Les lois s’accumulent… en vain
Contre les incivilités, le politique recourt de plus en plus à la loi. Avec une efficacité limitée tant la police et la justice peinent déjà à traiter des cas plus prioritaires.
Depuis 2003, l’attroupement dans les halls d’immeubles est illégal et puni de 2 mois de prison et de 3 750 euros d’amende. Un exemple de « nouvelles incriminations venant augmenter la prise en compte des incivilités par la loi pénale », explique Benoist Hurel, magistrat.
Il observe une « forte croissance de la demande de régulation par le droit de l’ensemble des rapports sociaux ».
Ainsi aujourd’hui, des lois sanctionnent des comportements déviants (comme mettre les pieds sur les fauteuils des trains ou faire trop de bruit chez soi), qu’un simple regard ou une remarque suffisaient à régler auparavant.
Cette juridicisation émanerait d’une demande sociétale à laquelle le politique s’empresse de répondre en votant de nouveaux textes.
Un besoin de loi
« Il s’agit d’une tendance lourde débutée au XIXe siècle, qui s’est accentuée avec la montée en puissance de l’individualisme, explique Laurence Dumoulin, politiste, spécialisée dans le rapport entre droit et politique. A cela s’ajoute le tournant sécuritaire enclenché dans les années 1980 criminalisant certains comportements ».
Les parquets renoncent souvent à poursuivre les auteurs d’incivilités
Un des derniers exemples en date est la loi du 22 mars 2016 « relative à la prévention et à la lutte contre les incivilités dans les transports collectifs de voyageurs », qui renforce les pouvoirs des agents de la SNCF et de la RATP.

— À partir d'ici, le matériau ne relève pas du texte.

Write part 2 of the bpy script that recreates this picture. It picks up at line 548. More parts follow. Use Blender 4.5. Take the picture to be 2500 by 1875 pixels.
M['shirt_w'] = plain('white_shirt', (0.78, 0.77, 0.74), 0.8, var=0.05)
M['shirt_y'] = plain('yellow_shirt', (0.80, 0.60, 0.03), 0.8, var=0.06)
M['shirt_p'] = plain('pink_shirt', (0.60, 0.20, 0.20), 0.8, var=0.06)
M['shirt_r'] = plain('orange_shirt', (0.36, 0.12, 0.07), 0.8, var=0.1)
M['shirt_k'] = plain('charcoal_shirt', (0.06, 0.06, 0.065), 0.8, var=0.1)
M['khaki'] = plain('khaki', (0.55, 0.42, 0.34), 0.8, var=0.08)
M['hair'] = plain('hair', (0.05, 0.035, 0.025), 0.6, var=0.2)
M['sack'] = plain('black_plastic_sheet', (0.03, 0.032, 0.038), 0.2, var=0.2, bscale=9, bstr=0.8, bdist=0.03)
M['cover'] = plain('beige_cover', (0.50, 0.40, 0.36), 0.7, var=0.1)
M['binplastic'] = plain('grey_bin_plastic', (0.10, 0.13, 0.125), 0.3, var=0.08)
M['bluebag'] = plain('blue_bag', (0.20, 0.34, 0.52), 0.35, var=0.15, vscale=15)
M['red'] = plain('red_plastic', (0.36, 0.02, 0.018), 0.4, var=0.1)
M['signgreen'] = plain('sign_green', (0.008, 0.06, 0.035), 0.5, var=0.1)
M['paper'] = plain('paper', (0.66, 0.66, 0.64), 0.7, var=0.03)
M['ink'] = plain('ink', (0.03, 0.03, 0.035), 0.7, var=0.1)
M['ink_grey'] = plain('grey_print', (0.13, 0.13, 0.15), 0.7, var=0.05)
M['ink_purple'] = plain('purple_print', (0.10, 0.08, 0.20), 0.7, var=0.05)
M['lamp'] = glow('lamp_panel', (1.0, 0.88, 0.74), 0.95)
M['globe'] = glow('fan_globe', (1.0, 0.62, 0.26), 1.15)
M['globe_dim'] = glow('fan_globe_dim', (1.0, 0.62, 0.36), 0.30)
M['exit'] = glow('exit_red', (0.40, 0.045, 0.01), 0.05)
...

Ceux-ci peuvent dorénavant garder un voyageur refusant de donner son identité jusqu’à l’arrivée des policiers ou des gendarmes. Ils ont également l’autorisation de rester en civil lors de leurs missions afin de mieux contrer les incivilités comme le tabagisme persistant sur certaines lignes.
La fraude régulière est plus durement réprimée : punie de six mois d’emprisonnement et de 7 500 euros d’amende, elle sera constatée à partir de cinq infractions, contre 10 auparavant, sur 12 mois.
Les deux entreprises publiques se plaignaient en effet de ne pas pouvoir faire face à un taux de fraude qu’un simple règlement administratif ne suffisait plus à réguler.
Les conséquences de la juridicisation
En confiant un travail supplémentaire à la police et à la justice, cette juridicisation risque d’achever un système déjà à bout de souffle.
Bien que, selon Benoist Hurel, « les parquets jouent globalement bien leur rôle de filtre » et évitent l’engorgement des tribunaux en renonçant souvent à poursuivre les auteurs d’incivilités au profit d’infractions plus graves.
Le recours à la loi, s’il permet au politique de montrer qu’il se saisit de ces questions, est donc peu efficace.
Pour autant, même s’il fonctionnait, « on ne change pas la société par décret », résumait le sociologue Michel Crozier. « Les comportements humains ne se calquent pas exactement sur la loi, ils sont liés à des habitus et des valeurs », renchérit Laurence Dumoulin.
Au-delà d’un débat sur l’efficacité de la juridicisation, la question est de savoir si « nous voulons vivre dans une société procédurière et apeurée, qui incrimine le moindre fait supposé déviant et ne lui trouve d’autres modes de régulation que l’ombre du juge pénal », s’interroge Benoist Hurel.